The meat of VxWorks password hashing algorithm is a checksumming step where each byte of the plaintext (the password to be hashed) is multiplied by and then XOR’d with its position in the string, and added to an accumulator. It looks like this in C (modified slightly from the original source for clarity):

checksum = 0;
for (ix = 0; ix < strlen(plaintext); ix++)    /* sum the string */
  checksum += (plaintext[ix]) * (ix+1) ^ (ix+1);

Next, this checksum (an integer) is multiplied by a magic number and turned into a string in decimal:

sprintf (hash, "%u", (long) (checksum * 31695317)); /* convert interger
                                                    to string */

(The lulzy typo in interger is original.)

The final step of computing a hash is doing a character substitution for each byte in the string:

for (ix = 0; ix < strlen (hash); ix++)
{
  if (hash[ix] < '3')
    hash[ix] = hash[ix] + '!';    /* arbitrary */

  if (hash[ix] < '7')
    hash[ix] = hash[ix] + '/';    /* arbitrary */

  if (hash[ix] < '9')
    hash[ix] = hash[ix] + 'B';    /* arbitrary */
}

This character-substitution step really has no point other than making the hash look “hashlike.” It simply converts decimal digits to letters (except 9, which isn’t changed). For example, it always converts 0 to Q, 1 to R, 2 to S, 3 to b, etc. The input string 0123456789 would come out as QRSbcdeyz9 every time. It might look more like a bonafide hash of some sort, but it’s not.

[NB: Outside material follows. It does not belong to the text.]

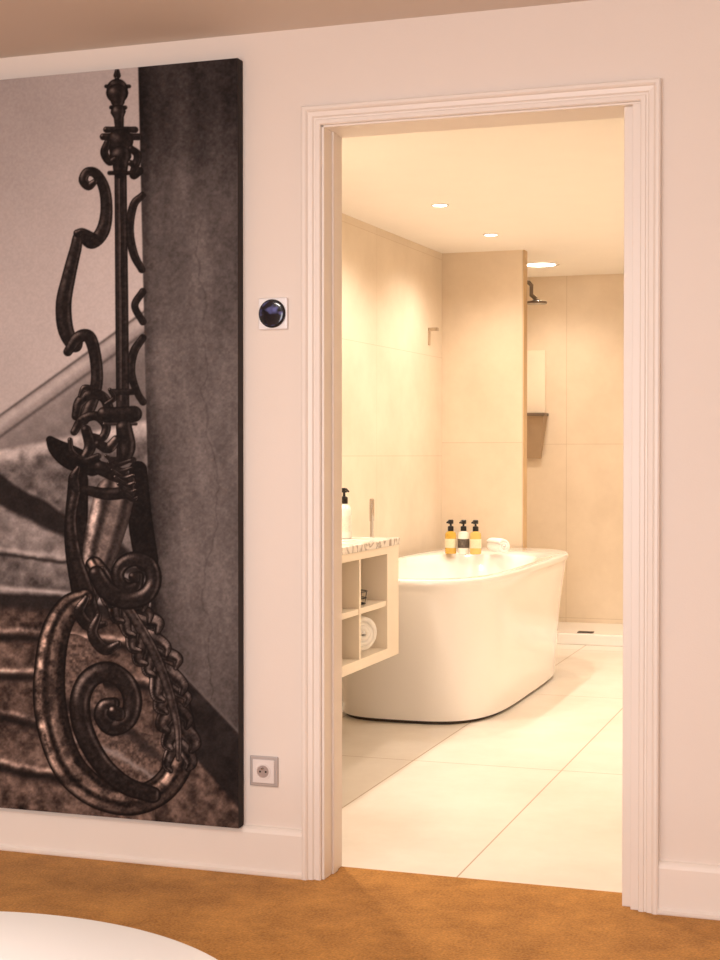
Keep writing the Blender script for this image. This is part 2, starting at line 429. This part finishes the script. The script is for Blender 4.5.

In the end, every VxWorks 5.x password hash is composed of the alphabet QRSbcdeyz9 and is up to 10 characters long.

Reversing the VxWorks password hash

For any password hashing algorithm, if you can generate a list of all possible outputs, and you know the inputs that generated those outputs, then you can turn any given password hash into a workalike password. (This is also called “reversing” the hash.) For a hashing algorithm like MD5 or SHA1, doing this is infeasible; however, the VxWorks checksum space is so small that it’s possible to generate such a list pretty easily.

The weakness in the VxWorks hashing algorithm is the summing step (the first step). For any output value of the summing step (checksum), it’s easy to modify the input (plaintext) to produce an output incremented by one (checksum + 1). This means you can start with an input that generates the lowest possible checksum and then, by continuously generating subsequent checksums, you can create a table of all possible output values and all the input values needed to create them.

I started working on this approach, but very quickly realized that there is a simpler way to generate such a table that requires very little thinking!

The VxWorks hashing algorithm just happens to be so bad (because it crunches so large an input space into so small an output space), that randomly generating a few million input values generates nearly every possible output value. In my tests, this approach found a workalike password for 100% of dictionary words and more than 99.99% of random input strings composed of all legal input characters.

Download my code

I’m releasing some Ruby scripts and a C program here:

vxworks_hash on GitHub

This is what’s included:

1. vxworks_collide.rb: VxWorks password hash reverser library (plus vxworks_find_collision.rb, a handy command-line tool for using the library)
2. vxworks_mem_search.rb: Scanner that finds and reverses hashes in VxWorks memory dumps
3. vxworks_make_hash_table.rb and vxworks_collide.c: C program for generating VxWorks password checksum tables and a Ruby script to turn checksum tables into hash tables (for use with #1 and #2)

I’m also releasing a precomputed hash table (lookup.txt) for use with #1 and #2.